Care leaders respond to Local Government Finance Settlement

The National Care Forum and Care England have responded to the publication of the Local Government Finance Settlement.

Measures relating to adult social care include £5.9bn being provided through the Social Care Grant – an increase of £880m compared to 2024-25 – plus £2.6bn distributed through the Local Authority Better Care Grant, and £1.05bn for adult social care distributed via the Market Sustainability and Improvement Fund (MSIF).

NCF CEO Vic Rayner said: “While we welcome the additional funding of £880m for adults and children’s social care, this won’t cover the increased costs for adult social care providers resulting from the Autumn Budget. The costs of the Budget for social care have been estimated by Nuffield Trust to be £2.8bn.

“Care and support providers have told us very clearly about the looming impact of the additional employer NICs contributions and the increase in the National Living Wage. Key findings from a survey of care providers carried out by the Care Provider Alliance laid bare the impact. Seventy three per cent of respondents said they would need to refuse to accept new packages of care from councils or the NHS and 64 per cent would need to let staff go. Clearly the scale of the financial challenge facing adult care and support providers is simply much greater than the additional funding announced … £880m for both adult and children’s social care is not going to provide sufficient funding to enable local authorities to meet the increased costs that providers face as a direct result of the Budget.

“This inability to recognise and understand the importance of care and support in millions of people’s lives every day is incredibly disappointing and this settlement will do little to address the urgent issue of unmet need.

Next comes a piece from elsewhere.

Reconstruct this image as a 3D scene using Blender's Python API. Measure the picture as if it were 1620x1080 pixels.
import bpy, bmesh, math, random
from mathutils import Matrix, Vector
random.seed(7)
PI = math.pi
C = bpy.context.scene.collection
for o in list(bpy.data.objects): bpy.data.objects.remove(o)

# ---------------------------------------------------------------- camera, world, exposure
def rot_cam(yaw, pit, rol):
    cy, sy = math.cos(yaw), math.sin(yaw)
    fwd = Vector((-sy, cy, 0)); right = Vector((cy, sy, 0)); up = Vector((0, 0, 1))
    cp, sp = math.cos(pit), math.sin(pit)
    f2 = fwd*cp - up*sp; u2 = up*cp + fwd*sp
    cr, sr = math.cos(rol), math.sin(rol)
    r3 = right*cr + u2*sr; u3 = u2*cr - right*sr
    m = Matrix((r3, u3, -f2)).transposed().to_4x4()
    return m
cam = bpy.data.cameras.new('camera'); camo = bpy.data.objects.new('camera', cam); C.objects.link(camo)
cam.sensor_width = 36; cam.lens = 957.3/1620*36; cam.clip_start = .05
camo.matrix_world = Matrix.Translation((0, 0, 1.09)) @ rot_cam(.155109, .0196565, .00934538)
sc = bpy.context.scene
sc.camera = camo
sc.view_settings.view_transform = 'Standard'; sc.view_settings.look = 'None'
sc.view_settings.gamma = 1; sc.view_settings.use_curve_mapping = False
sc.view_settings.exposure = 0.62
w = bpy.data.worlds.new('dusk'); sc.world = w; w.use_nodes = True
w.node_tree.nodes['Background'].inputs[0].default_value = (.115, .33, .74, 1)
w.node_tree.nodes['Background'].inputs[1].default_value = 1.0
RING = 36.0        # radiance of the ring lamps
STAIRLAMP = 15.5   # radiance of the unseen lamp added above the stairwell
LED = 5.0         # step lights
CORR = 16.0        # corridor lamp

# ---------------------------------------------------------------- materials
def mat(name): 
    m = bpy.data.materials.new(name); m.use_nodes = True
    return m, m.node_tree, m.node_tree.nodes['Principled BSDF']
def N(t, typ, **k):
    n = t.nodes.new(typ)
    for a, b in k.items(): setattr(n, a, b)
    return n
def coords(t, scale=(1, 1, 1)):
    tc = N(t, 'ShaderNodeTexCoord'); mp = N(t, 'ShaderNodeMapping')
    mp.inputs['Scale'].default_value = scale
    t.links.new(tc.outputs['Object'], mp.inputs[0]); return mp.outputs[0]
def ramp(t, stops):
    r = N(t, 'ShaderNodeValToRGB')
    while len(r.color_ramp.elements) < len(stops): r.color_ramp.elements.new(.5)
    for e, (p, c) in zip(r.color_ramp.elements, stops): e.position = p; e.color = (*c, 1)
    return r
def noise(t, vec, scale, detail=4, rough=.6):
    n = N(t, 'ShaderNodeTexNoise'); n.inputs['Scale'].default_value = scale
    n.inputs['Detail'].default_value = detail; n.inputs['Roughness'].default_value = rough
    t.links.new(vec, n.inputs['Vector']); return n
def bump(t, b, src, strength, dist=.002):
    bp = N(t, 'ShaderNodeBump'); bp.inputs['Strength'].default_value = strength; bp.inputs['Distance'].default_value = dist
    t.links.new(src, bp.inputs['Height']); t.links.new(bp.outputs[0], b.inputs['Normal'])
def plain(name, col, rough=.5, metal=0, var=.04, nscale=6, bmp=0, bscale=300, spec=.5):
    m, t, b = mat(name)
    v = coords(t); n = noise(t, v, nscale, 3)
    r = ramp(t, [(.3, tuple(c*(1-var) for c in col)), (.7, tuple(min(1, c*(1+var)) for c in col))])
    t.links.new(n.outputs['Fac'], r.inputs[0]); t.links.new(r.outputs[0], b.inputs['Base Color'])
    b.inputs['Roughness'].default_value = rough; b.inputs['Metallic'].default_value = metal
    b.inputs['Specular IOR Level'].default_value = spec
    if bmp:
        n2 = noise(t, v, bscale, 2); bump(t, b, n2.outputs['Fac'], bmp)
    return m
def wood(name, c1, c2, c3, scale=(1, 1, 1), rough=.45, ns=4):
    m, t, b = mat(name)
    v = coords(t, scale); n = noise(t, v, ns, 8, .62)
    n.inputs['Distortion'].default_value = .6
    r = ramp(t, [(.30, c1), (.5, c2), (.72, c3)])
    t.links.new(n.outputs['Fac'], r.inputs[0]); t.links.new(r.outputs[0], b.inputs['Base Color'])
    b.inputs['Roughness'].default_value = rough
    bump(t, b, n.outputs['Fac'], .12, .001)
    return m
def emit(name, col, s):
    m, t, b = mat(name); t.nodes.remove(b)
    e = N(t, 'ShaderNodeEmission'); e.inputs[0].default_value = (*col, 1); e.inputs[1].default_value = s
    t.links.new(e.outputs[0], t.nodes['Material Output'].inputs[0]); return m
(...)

There are an estimated 418,029 people currently waiting for a care and support assessment to allow them to stay at home, living well with choice and independence. This figure only represents people that Local Authorities are aware of.

“Social care is a public service employing 1.6 million people which contributes £68.1bn annually into the English economy and keeps people in work and contributing to the economy while also maintaining the country’s physical and mental wellbeing. Its role in helping the government achieve its missions is self-evident but despite the rhetoric we have heard from minsters, there exists a lack of understanding, or an unwillingness to make social care central to policy making.

“We join other voices in urging Treasury officials to exempt social care and support providers from these increases in employers NIC, or alternatively to fully fund the increased costs. This must be followed up at the June spending review with significant investment in the longer-term reform of adult social care. Only by taking these steps can the government turn rhetoric into action, prove themselves willing to tackle the difficult issues and transform social care for the millions who depend on it and work tirelessly to provide it.”

Professor Martin Green OBE, chief executive of Care England commented: “[The] Local Government Settlement highlights the government’s continued failure to prioritise adult social care. While the announcement of additional £880m funding is welcome, it falls far short of addressing the scale of the crisis. There is a real risk that local authorities, under immense financial pressure, will be left with no choice to divert funds they may have otherwise allocated to social care to other areas. This is not the fault of local authorities who will be forced to make up to £1.4bn of savings in 2025-26 from Adult Social Care Budgets according to the ADASS, but rather a direct consequence of the government’s chronic underfunding of both the adult social care sector and local government budgets.
  
“Every delay, every cut, every ignored plea has real consequences for real people. It’s time for the government to stop turning a blind eye; this is no longer a hypothetical crisis. This is happening right now, and the government must act before it is too late.”